She is the goddess of beauty and love, but her role cannot be identified with the one of the Greek Aphrodite or the Roman Venus. She was portrayed in many figures but the most typical of her representations is a figure of young woman wearing the characteristic Hathor-wig and cow-ears. Usually she carries the sun disk between her ears or horns. Her iconography often got mixed with the one of Isis.

The goddess represents even the martial aspect of love, some kind of overwhelming emotional dimension: when Ra got angry with mankind, he commanded Hathor to destroy the people. The goddess was so enthusiastic to complete her work that Ra – after changing his mind about the destiny of those pitiful creatures – had to turn to a trick in order to stop her.

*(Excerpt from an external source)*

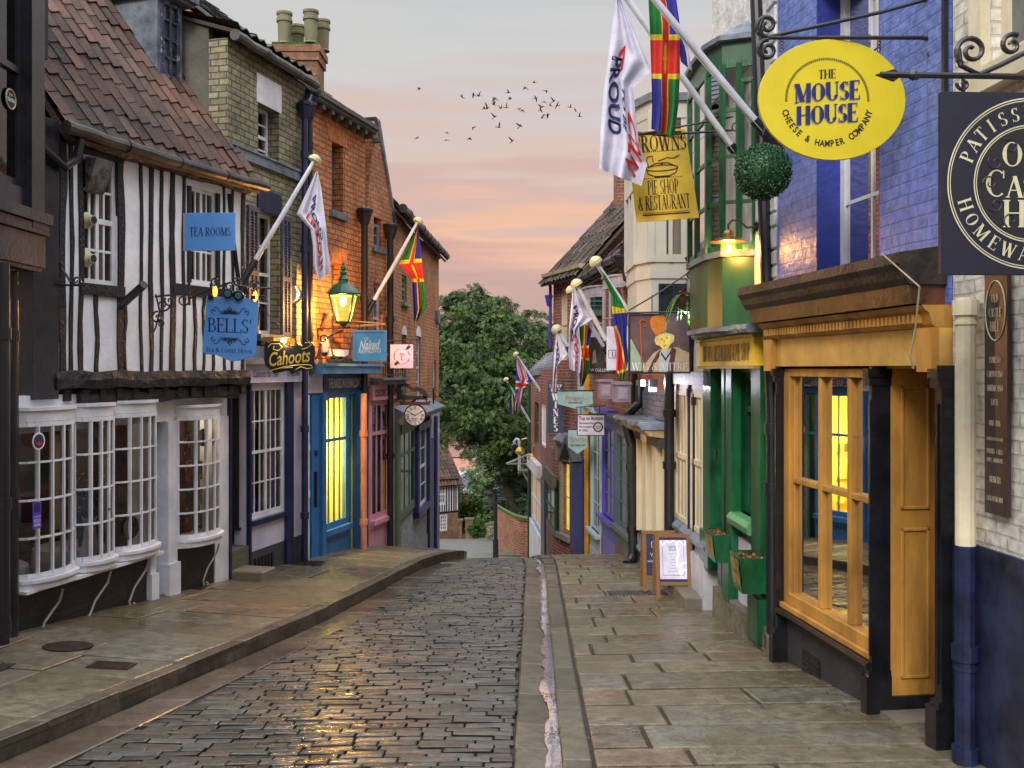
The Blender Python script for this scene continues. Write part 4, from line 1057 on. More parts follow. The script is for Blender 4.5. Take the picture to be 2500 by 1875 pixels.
window(FL, t, *A1, 2, 4, n=-.2, split=1, glass=M_glass, back='net')
window(FL, t, A2[0], A2[1], A2[2], A2[3]-.0, 2, 4, n=-.16, split=1, glass=M_glass, back='net')
mb = MB(); FL.box(mb, FL.S(626), FL.S(686), .0, .012, FL.Z(628,248), FL.Z(628,178)); mb.build('lintel', M_white, t)
mb = MB(); FL.box(mb, FL.S(627), FL.S(683), -.02, .03, A2[3], FL.Z(629,458)); mb.build('lintel', M_navy, t)
mb = MB(); FL.box(mb, s0+.01, s1-.05, -.01, .06, FL.Z(560,378), FL.Z(560,350)); FL.box(mb, s0+.01, s1-.05, .0, .085, FL.Z(560,354), FL.Z(560,349)); mb.build('sill_band', M_lead, t)
mb = MB(); FL.box(mb, A2[0]-.05, A2[1]+.05, -.14, .08, A2[2]-.1, A2[2]); mb.build('sill', M_lead, t)
for k, (ua, ub) in enumerate(((601, 626), (684, 706))):
    mb = MB(); a, b = FL.S(ua), FL.S(ub); zb, zt = A2[2]-.02, A2[3]+.02
    for x, y in ((a, a+.05), (b-.05, b), ((a+b)/2-.015, (a+b)/2+.015)): FL.box(mb, x, y, .005, .045, zb, zt)
    for z in (zb, zb+(zt-zb)*.46, zt-.07): FL.box(mb, a+.05, b-.05, .005, .043, z, z+.07)
    nn = 40
    for i in range(nn):
        z = zb+.08+(zt-zb-.16)*i/nn
        mb.obox(FL.pt(a+.05, .008, z), FL.e*(b-a-.1), FL.n*.028-AZ*.022, AZ*.008)
    mb.build('shutter', mat('worn_navy_shutter', LN(66,68,96), .6, dirt=((.16,.15,.14), 20, .5)), t)
# shopfront
M_lav2 = mat('pale_lavender', LN(206,202,222), .5, dirt=((.3,.29,.28), 5, .68), vscale=2)
fz0, fz1 = FL.Z(592, 935), FL.Z(592, 889)
mb = MB(); FL.box(mb, s0, s1-.04, -.2, .10, fz0, fz1); mb.build('fascia', M_lav2, t)
mb = MB(); FL.box(mb, s0, s1-.02, -.1, .2, fz1, fz1+.07); FL.box(mb, s0, s1-.04, -.1, .13, fz1+.07, fz1+.25); mb.build('shop_cornice', M_lead, t)
mb = MB(); wall(mb, FL, s0, s1, SH[2]-.45, fz0, [(FL.S(558), FL.S(604), -9, fz0-.01), (SH[0], SH[1], SH[2], SH[3])], t=.2); mb.build('shopfront', M_lav2, t)
mb = MB(); FL.box(mb, s0, s1, -.24, -.005, G(15)-.6, SH[2]-.45); mb.build('plinth', mat('dark_grey_plinth', (.05,.05,.055), .8, bump=.5, dirt=((.14,.13,.12), 6, .6)), t)
mb = MB()
for a, b in ((603, 607), (555.5, 558.5), (694, 710)): FL.box(mb, FL.S(a), FL.S(b), -.01, .05, G(14)+.1, fz0)
FL.box(mb, FL.S(608), FL.S(693.5), .0, .06, SH[2]-.09, SH[2]-.02); mb.build('navy_trim', M_navy, t)
window(FL, t, SH[0], SH[1], SH[2], SH[3], 3, 4, n=-.03, split=2, fw=.055, bw=.018, glass=M_glass, back='net', sash=True)
mb = MB(); FL.box(mb, FL.S(560), FL.S(603), -.42, -.36, -2.4, fz0-.02); dr = mb.build('door', M_navy, t)
mb = MB(); mb.ball(FL.pt(FL.S(562)+.06, -.30, -1.55), .035, 8); mb.build('door_knob', mat('brass', (.6,.4,.12), .25, metal=1), dr)
mb = MB(); FL.box(mb, s0, FL.S(606), -.5, .03, G(13)-.1, -2.4); mb.build('door_step', mat('mossy_step', (.13,.12,.075), .8, bump=.6, col2=(.08,.09,.05)), t)
st = MB(); FL.box(st, FL.S(556), FL.S(592), .04, .50, -3.0, -2.64); o = st.build('step_block', mat('step_stone', (.17,.15,.11), .7, bump=.4), bevel=.02); tag(recentre(o), 'worn stone step block standing on the pavement before the navy door', 'step')
mb = MB(); FL.box(mb, FL.S(620), FL.S(668), -.012, .006, -3.0, -2.62); mb.build('cellar_opening', M_dark, t)
mb = MB()
for k in range(6): a = FL.S(622)+k*.09; FL.box(mb, a, a+.02, .006, .02, -3.0, -2.62)
mb.build('cellar_grille', M_iron, t)
text('Cahoots for Men', FL.pt((FL.S(598)+FL.S(668))/2, .101, (fz0+fz1)/2), FL.e, AZ, .10, t, M_iron, shear=.35, fit=FL.S(662)-FL.S(600), name='fascia_lettering')
text('Tel: 01522 530647', FL.pt((FL.S(680)+FL.S(722))/2, .101, (fz0+fz1)/2), FL.e, AZ, .08, t, M_iron, fit=FL.S(716)-FL.S(684), name='fascia_lettering')
# small fittings
mb = MB(); c = FL.pt(FL.S(722), .0, 0); a = FL.S(712); zz0, zz1 = FL.Z(722,745), FL.Z(722,700)
mb.prism([FL.pt(a,0,zz0+.02), FL.pt(a,.07,zz0+.08), FL.pt(a,.09,zz1-.1), FL.pt(a,.05,zz1), FL.pt(a,0,zz1)], FL.e*.16)
tag(recentre(mb.build('alarm_box', mat('alarm_cream', LN(196,206,196), .4))), 'pale burglar alarm box on the olive brick wall beside the shutter', 'alarm box')
wb = thing('window_box', 'brass coloured trough under the shuttered window above the small gold spotlight', 'window box', FL.pt(FL.S(655), .15, fz1+.26))
mb = MB(); FL.box(mb, FL.S(630), FL.S(684), .05, .24, fz1+.27, fz1+.38); mb.build('trough', mat('beaten_brass', (.45,.33,.10), .35, metal=.8, bump=1, bscale=30), wb)

# ---- orange brick building
t = thing('orange_brick_house', 'orange brick house with a bright blue shop front, yellow lit inside, beside the street lantern', 'house', FL.pt(7.4, -.5, G(16)))
s0, s1 = FL.S(746), FL.S(892)
O1 = FL.rect(810, 344, 838, 513); O2 = FL.rect(809, 640, 838, 853)
mb = MB(); wall(mb, FL, s0, s1, -.12, 4.12, [O1, O2], t=.3); mb.build('brick_wall', B_orange, t)
body(FL, t, s0, s1, G(16)-1.5, 4.2, 6, R(38), B_orange, t=.3, run=3.0)
roof_part(FL, t, s0+.0, s1+.06, 4.3, 6, R(38), M_slate, kind='slate', over=.2, seed=3, run=3.0)
mb = MB(); FL.box(mb, s0+.05, s1+.05, -.1, .20, 4.12, 4.17); FL.box(mb, s0+.05, s1+.05, -.1, .24, 4.17, 4.24)
for i in range(8):
    a = s0+.25+i*.33; FL.box(mb, a, a+.09, .0, .17, 4.03, 4.118)
mb.build('eaves_cornice', mat('weathered_board', (.11,.105,.085), .8, bump=.5, dirt=((.08,.09,.04), 6, .55)), t)
mb = MB()
for (S0, S1, zz) in ((O1[0], O1[1], O1[3]), (O2[0], O2[1], O2[3])):
    n_ = 11
    for i in range(n_):
        a = S0-.12+(S1-S0+.24)*i/n_; w_ = (S1-S0+.24)/n_-.012; tl = (i-(n_-1)/2)*.012
        mb.prism([FL.pt(a, .001, zz+.005), FL.pt(a+w_, .001, zz+.005), FL.pt(a+w_+tl, .001, zz+.26), FL.pt(a+tl, .001, zz+.26)], FL.n*.008)
mb.build('brick_arch', mat('rubbed_orange_brick', (.60,.21,.07), .85, var=.2, vscale=12, bump=.4), t)
M_gsash = mat('grey_sash', LN(92,96,110), .5)
window(FL, t, *O1, 1, 2, n=-.2, fm=M_gsash, glass=M_darkglass, sill=(.06,.11,M_lead))
window(FL, t, *O2, 1, 2, n=-.2, fm=M_gsash, glass=M_darkglass, sill=(.06,.11,M_lav))
M_blue = mat('shop_blue', LN(58,116,172), .38, var=.12, dirt=((.03,.08,.14), 6, .7))
M_blue2 = mat('shop_blue_light', LN(100,150,190), .4, var=.12)
ft = -.38
mb = MB(); FL.box(mb, s0, s1+.0, -.2, .02, ft+.0, ft+.28); mb.build('fascia', M_blue, t)
mb = MB(); FL.box(mb, s0-.0, s1+.02, -.1, .30, ft+.30, ft+.42); FL.box(mb, s0-.0, s1+.03, -.1, .34, ft+.42, ft+.46); mb.build('shop_cornice', M_blue2, t)
mb = MB(); FL.box(mb, FL.S(784), s1-.1, .02, .05, ft+.03, ft+.26); sb_ = mb.build('sign_board', mat('deep_blue', LN(34,66,104), .4), t)
text('THE NAKED MARSHMALLOW Co', FL.pt((FL.S(795)+s1-.25)/2, .052, ft+.145), FL.e, AZ, .15, sb_, M_lav, bold=.02, fit=(s1-.25-FL.S(795)), name='lettering')
mb = MB(); FL.box(mb, s0, FL.S(783), .02, .035, ft-.0, ft+.30); mb.build('white_panel', M_lav, t)
SW = (FL.S(789), FL.S(849), FL.Z(789,1292), ft-.05); SD = (FL.S(852), FL.S(868), G(17)+.05, ft-.05); tz = FL.Z(789,1078)
mb = MB(); wall(mb, FL, s0, s1, G(17)-.6, ft, [SW, SD], t=.055)
FL.box(mb, FL.S(777), FL.S(786), .0, .08, G(16)-.1, ft); FL.box(mb, FL.S(870), FL.S(880), .0, .08, G(17)-.2, ft); FL.box(mb, SW[0]-.04, SW[1]+.02, .0, .09, SW[2]-.12, SW[2]-.03); FL.box(mb, SW[0]-.04, SW[1]+.02, .0, .05, SW[2]-.18, SW[2]-.12)
FL.box(mb, FL.S(776), FL.S(787), .0, .10, ft-.12, ft+.0); FL.box(mb, FL.S(869), FL.S(881), .0, .10, ft-.12, ft)
mb.build('shopfront', M_blue, t)
w_ = window(FL, t, *SW, 4, 1, n=-.03, fm=M_blue, fw=.05, bw=.035, sash=False, glass=M_glass2, transom=tz, name='shop_window')
dd = window(FL, t, SD[0], SD[1], SD[2], SD[3], 1, 1, n=-.10, fm=mat('turquoise_door', LN(60,160,150), .4), fw=.05, glass=M_glass, transom=tz, name='entrance_door', sash=False)
mb = MB(); FL.box(mb, FL.S(757), FL.S(776), .0, .03, G(15.5)+.12, ft-.03); d_ = mb.build('door', M_blue, t)
mb = MB(); FL.box(mb, FL.S(757)+.08, FL.S(757)+.11, .03, .07, -2.15, -1.6); FL.box(mb, FL.S(764), FL.S(764)+.07, .03, .05, -1.35, -1.27); mb.build('door_handle', M_iron, d_)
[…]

She is both wife and mother of Horus (her name – Hut-hor – means: The House of Horus). It is accepted, however strange in the Egyptian mythology that these two functions can be fulfilled simultaneously. What more, the fact that Horus is the son of Isis and Osiris did not contradict the above relations. We have to consider the Egyptian religion neither consistent nor logical.

Once a year Hathor goes on honeymoon with Horus. From her sanctuary at Dendarah, the statue of the goddess (which is considered equal to the deity herself) was taken to Edfu, to the temple of Horus where they can love each other for two weeks. 14 days a year – no surprise that they did not got bored of each other for millennia. :-)

Hathor in a shape of cow, feeds Thutmosis III. Relief of the Hatshepsut's mortuary temple (18th dynasty) - © 1999 Born 2B Wide

This scene is from Hatshepsut's mortuary temple. It pictures Hathor as a cow,
feeding the pharaoh, presumably Thutmosis III with her milk.

Hathor-headed columns at Deir-el-Bahri, in Hathor chapel of Hatshepsut's mortuary temple (18th dynasty) - © 1995 Born 2B Wide

The Hathor-headed columns are typical to Hathor temples, from the New Kingdom all the way to Ptolemaic ages.

Rameses III presents offering to Hathor at Medinet Habu (19th dynasty) - © 1999 Born 2B Wide

We often see Hathor as a beautiful woman (even by our taste) wearing crown with cow horns and sun disk.

Hathor temple of Dendarah (Ptolemaic age) - © Photo and graphics by Born 2B Wide

The Hathor temple of Dendarah, with its Hathor-headed columns in the hypostyle hall,
is one of the finest Ptolemaic temple. The faces of the columns were later intentionally mutilated
because the Islam forbids the human presentation.